- COLLECTED MATERIAL
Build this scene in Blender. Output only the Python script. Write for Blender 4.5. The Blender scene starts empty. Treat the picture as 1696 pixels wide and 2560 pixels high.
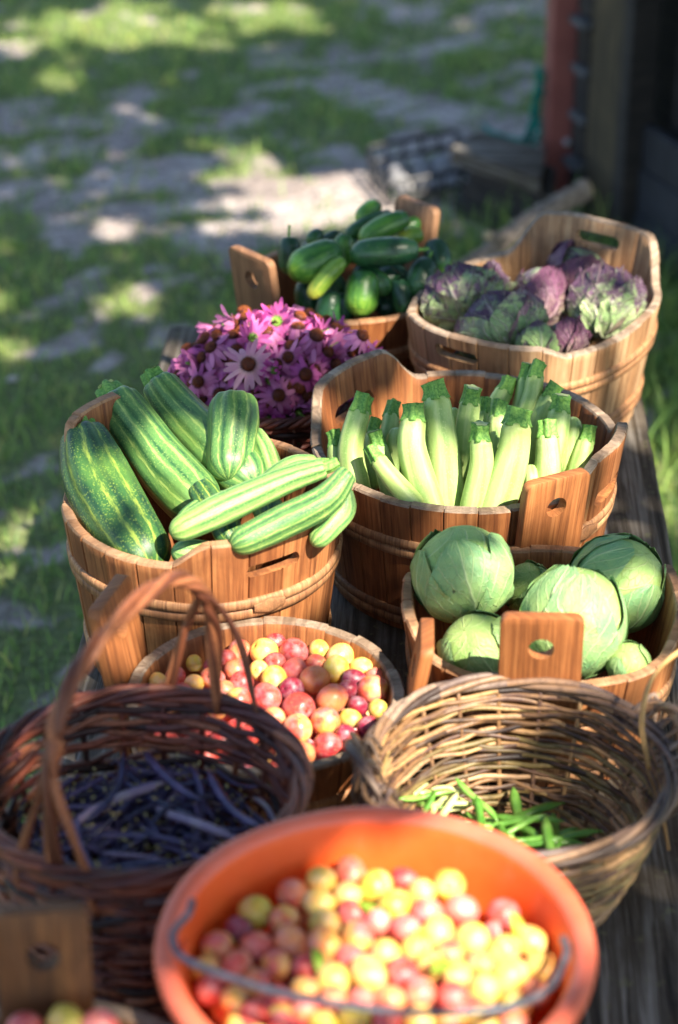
import bpy, math, random
import numpy as np
from mathutils import Vector, Matrix, noise as MN
R = math.radians; PI = math.pi; TAU = 2*PI
SC = bpy.context.scene; COL = SC.collection

# ------------------------------------------------------------------ camera, sky, sun, exposure
HC, PITCH, T = 2.25, R(29.0), 0.60          # camera height, downward pitch, table top height (m)
F = 5424.0                                  # focal length in photo pixels (50 mm lens, 23.6 mm frame height)
cam = bpy.data.cameras.new('camera'); cam_o = bpy.data.objects.new('camera', cam); COL.objects.link(cam_o)
cam.sensor_fit = 'VERTICAL'; cam.sensor_height = 23.6; cam.lens = 50.0
cam.clip_start = 0.05; cam.clip_end = 500
cam.dof.use_dof = True; cam.dof.focus_distance = 3.00; cam.dof.aperture_fstop = 1.7
cam_o.location = (0, 0, HC); cam_o.rotation_euler = (PI/2-PITCH, 0, 0)
SC.camera = cam_o
SUN_EL = R(48); SUN_H = Vector((0.62, -0.78)).normalized()
SUN = Vector((SUN_H.x*math.cos(SUN_EL), SUN_H.y*math.cos(SUN_EL), math.sin(SUN_EL)))
W = bpy.data.worlds.new('World'); SC.world = W; W.use_nodes = True
wt = W.node_tree; bg = wt.nodes['Background']
sky = wt.nodes.new('ShaderNodeTexSky'); sky.sky_type = 'NISHITA'; sky.sun_disc = False
sky.sun_elevation = SUN_EL; sky.sun_rotation = math.atan2(SUN_H.x, SUN_H.y)
wt.links.new(sky.outputs[0], bg.inputs[0]); bg.inputs[1].default_value = 0.10
sl = bpy.data.lights.new('sun', 'SUN'); sl.energy = 5.0; sl.angle = R(0.5); sl.color = (1.0, 0.90, 0.74)
so = bpy.data.objects.new('sun', sl); COL.objects.link(so); so.location = SUN*20
so.rotation_euler = (-SUN).to_track_quat('-Z', 'Y').to_euler()
SC.view_settings.view_transform = 'Standard'; SC.view_settings.look = 'None'
SC.view_settings.exposure = 1.85; SC.view_settings.gamma = 1.0
SC.cycles.max_bounces = 6; SC.cycles.diffuse_bounces = 4; SC.cycles.sample_clamp_indirect = 6

def ray(px, py):
    a = (px-848)/F; b = (1280-py)/F
    return Vector((a, math.cos(PITCH)+b*math.sin(PITCH), -math.sin(PITCH)+b*math.cos(PITCH)))
def at(px, py, z):                           # photo pixel -> point at height z
    d = ray(px, py); t = (z-HC)/d.z; return Vector((d.x*t, d.y*t, z))
def atD(px, py, D):                          # photo pixel -> point at horizontal distance D
    d = ray(px, py); t = D/d.y; return Vector((d.x*t, D, HC+d.z*t))
def pm(p):                                   # metres per photo pixel at point p
    return (p.y*math.cos(PITCH)-(p.z-HC)*math.sin(PITCH))/F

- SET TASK
All the lines above are to be given again exactly as they read, with the pictures removed.

- WORKED ANSWER
Build this scene in Blender. Output only the Python script. Write for Blender 4.5. The Blender scene starts empty. Treat the picture as 1696 pixels wide and 2560 pixels high.
import bpy, math, random
import numpy as np
from mathutils import Vector, Matrix, noise as MN
R = math.radians; PI = math.pi; TAU = 2*PI
SC = bpy.context.scene; COL = SC.collection

# ------------------------------------------------------------------ camera, sky, sun, exposure
HC, PITCH, T = 2.25, R(29.0), 0.60          # camera height, downward pitch, table top height (m)
F = 5424.0                                  # focal length in photo pixels (50 mm lens, 23.6 mm frame height)
cam = bpy.data.cameras.new('camera'); cam_o = bpy.data.objects.new('camera', cam); COL.objects.link(cam_o)
cam.sensor_fit = 'VERTICAL'; cam.sensor_height = 23.6; cam.lens = 50.0
cam.clip_start = 0.05; cam.clip_end = 500
cam.dof.use_dof = True; cam.dof.focus_distance = 3.00; cam.dof.aperture_fstop = 1.7
cam_o.location = (0, 0, HC); cam_o.rotation_euler = (PI/2-PITCH, 0, 0)
SC.camera = cam_o
SUN_EL = R(48); SUN_H = Vector((0.62, -0.78)).normalized()
SUN = Vector((SUN_H.x*math.cos(SUN_EL), SUN_H.y*math.cos(SUN_EL), math.sin(SUN_EL)))
W = bpy.data.worlds.new('World'); SC.world = W; W.use_nodes = True
wt = W.node_tree; bg = wt.nodes['Background']
sky = wt.nodes.new('ShaderNodeTexSky'); sky.sky_type = 'NISHITA'; sky.sun_disc = False
sky.sun_elevation = SUN_EL; sky.sun_rotation = math.atan2(SUN_H.x, SUN_H.y)
wt.links.new(sky.outputs[0], bg.inputs[0]); bg.inputs[1].default_value = 0.10
sl = bpy.data.lights.new('sun', 'SUN'); sl.energy = 5.0; sl.angle = R(0.5); sl.color = (1.0, 0.90, 0.74)
so = bpy.data.objects.new('sun', sl); COL.objects.link(so); so.location = SUN*20
so.rotation_euler = (-SUN).to_track_quat('-Z', 'Y').to_euler()
SC.view_settings.view_transform = 'Standard'; SC.view_settings.look = 'None'
SC.view_settings.exposure = 1.85; SC.view_settings.gamma = 1.0
SC.cycles.max_bounces = 6; SC.cycles.diffuse_bounces = 4; SC.cycles.sample_clamp_indirect = 6

def ray(px, py):
    a = (px-848)/F; b = (1280-py)/F
    return Vector((a, math.cos(PITCH)+b*math.sin(PITCH), -math.sin(PITCH)+b*math.cos(PITCH)))
def at(px, py, z):                           # photo pixel -> point at height z
    d = ray(px, py); t = (z-HC)/d.z; return Vector((d.x*t, d.y*t, z))
def atD(px, py, D):                          # photo pixel -> point at horizontal distance D
    d = ray(px, py); t = D/d.y; return Vector((d.x*t, D, HC+d.z*t))
def pm(p):                                   # metres per photo pixel at point p
    return (p.y*math.cos(PITCH)-(p.z-HC)*math.sin(PITCH))/F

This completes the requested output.